Phillips won’t compromise

 

 

 

 

 

 

 

 

 

 

 

 

 

 

 

 

 

 

 

At dinner with Jack Phillips last month, he was telling me the setlist for the  performance at “Don’t Tell Mama” and I said then what I’ll say now: there isn’t enough original material. Of the 12 songs played Tuesday night, four were originals off the piano players terrific ode to the city Cafe Nights In New York, two were mainstream rock piano players covers,  one Kern/Hammerstein obscurity, one was a nursery rhyme and four were pages out of the great American songbook.

It made for a concept program, an ode to the city that Jack loves, “made of cement and steel and love and pain”. There are nine songs expressly about the city  in the 55 minute set and the images accumulate, as do the sounds, and  with the exception of Elton John’s “Mona Lisa’s And Mad Hatters” relentless in their  vision of Manhattan as the height of romance. A Manhattan that never really existed outside a Fred Astaire movie but Phillips is the personification of the old John Updike quote: “The true New Yorker secretly believes that people living anywhere else have to be, in some sense, kidding.”

Right in the middle of the set is a five song suite of Manhattan songs the first two are a classic and  an original another classic, and completed with the piano guys covers. I understand why he sang the Elton and Billy Joel covers, Phillips is currently working on an album with John’s guitarist on “Mona Lisas And Mad Hatters” Caleb Quayle and Phillips earlier albums have a John feel: they are classic piano rockers and ballads. The Billy Joel cover is less acceptable. Nobody needs to hear “New York State Of Mind” again, it is not a good song to play. If you do it well, nobody notices. if you perform it poorly you’ll get lynched. Phillips doesn’t embarrass himself and, mind you I am listening to raw audio, no sweetening, no rounding out bum notes, no nothing, but I would much much much preferred he had dumped both and gone back to his own stuff. I would have vastly preferred a re-arranged “The Trip Will Make You well” off his 2010 To Whom It May Concern or “Let’s Drink To Us” with its gorgeous clarinet introduction or… It would have stymied the New York City concept but I think the set would’ve been the better for it.

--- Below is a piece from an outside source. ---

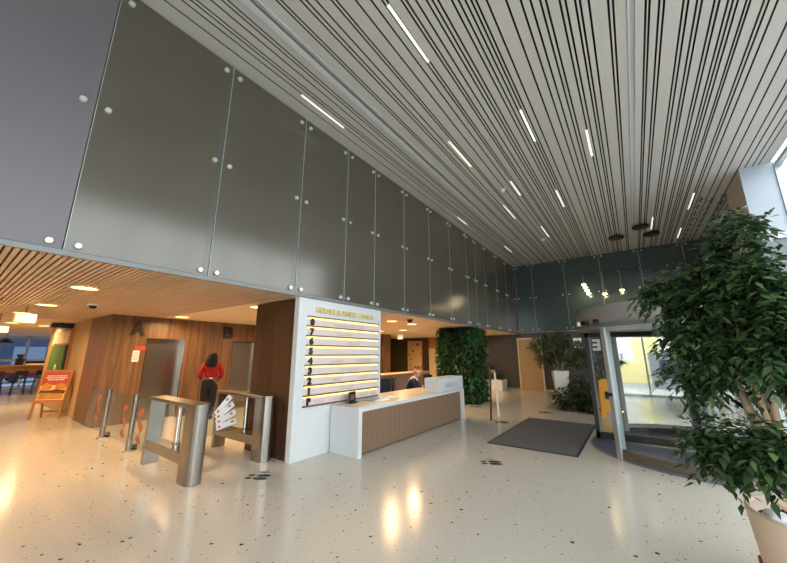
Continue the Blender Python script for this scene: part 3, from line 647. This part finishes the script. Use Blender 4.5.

All the other songs in the set are very good but his own songs are even more than that. The best song of the evening is a rollicking, swinging “The Old Gray Hat” with Phillips channeling Presley in the vocal and the band lead by Bobby Short’s former drummer Klaus Suonsaari chasing the beat all over the place and Phillips best solo on piano. It cranks it up and blows the audience away. The other three originals “Take Me To Manhattan” “125th Street In Harlem” and ” I Remember Paris And You” all work for me. And “Manhattan” and “Boys And Girls Together” are perfection. The former opens the evening and compares favorably to Bobby Short’s original.

So how good was Phillips at Don’t Tell Me Mama? You can decide for yourself on July 5th when he is back at “Don’t Tell Mama” , but he was great and when he wasn’t great he was very good. The band were pros and played like it and Phillips was a charming, easeful presence with charisma to spare.